The Goodyear Tire & Rubber Company reported second quarter 2009 financial results and updated its progress on actions taken to address market and economic challenges around the world. The second quarter 2009 Goodyear net loss was $221 million (92 cents per share), compared with net income of $75 million (31 cents per share) in 2008’s second quarter and a net loss of $333 million ($1.38 per share) in 2009’s first quarter. All per share amounts are diluted. The company’s second quarter 2009 sales were $3.9 billion, down 25% from 2008’s record second quarter. Excluding the impact of currency translation, sales were down 18% from last year.
Goodyear made additional progress during the second quarter on its Four-Point Cost Savings Plan to achieve $2.5 billion in gross savings by the end of 2009. The company achieved $200 million in new savings during the second quarter, for a total of $345 million in the first half of 2009.

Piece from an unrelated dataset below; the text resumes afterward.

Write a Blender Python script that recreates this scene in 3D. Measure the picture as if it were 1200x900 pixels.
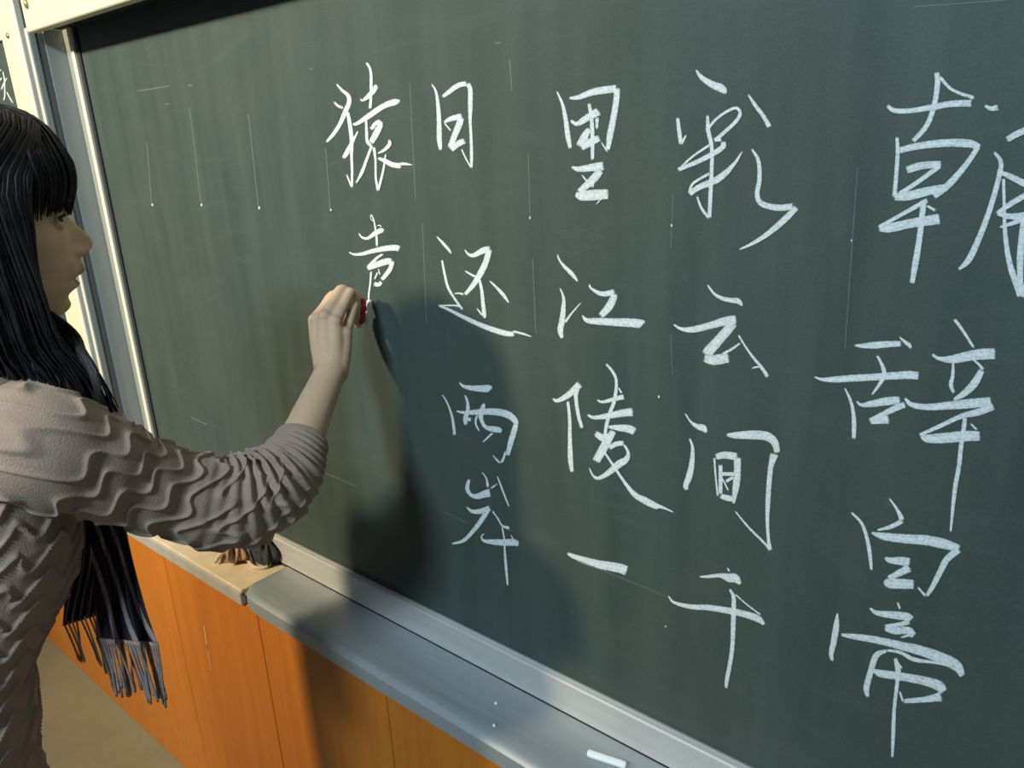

During the second quarter of 2009, the company reduced its global work force by approximately 1,700 positions. There were 3,800 reductions in the first quarter. The company’s full-year target was a reduction of 5,000 positions.
The company, in May, announced plans to eliminate approximately 6 million units of high-cost manufacturing capacity in France. In July, it announced plans to close a plant in the Philippines this year, eliminating another 2 million units. These actions are part of Goodyear’s strategy to reduce inefficient manufacturing capacity around the world by 15 million to 25 million units.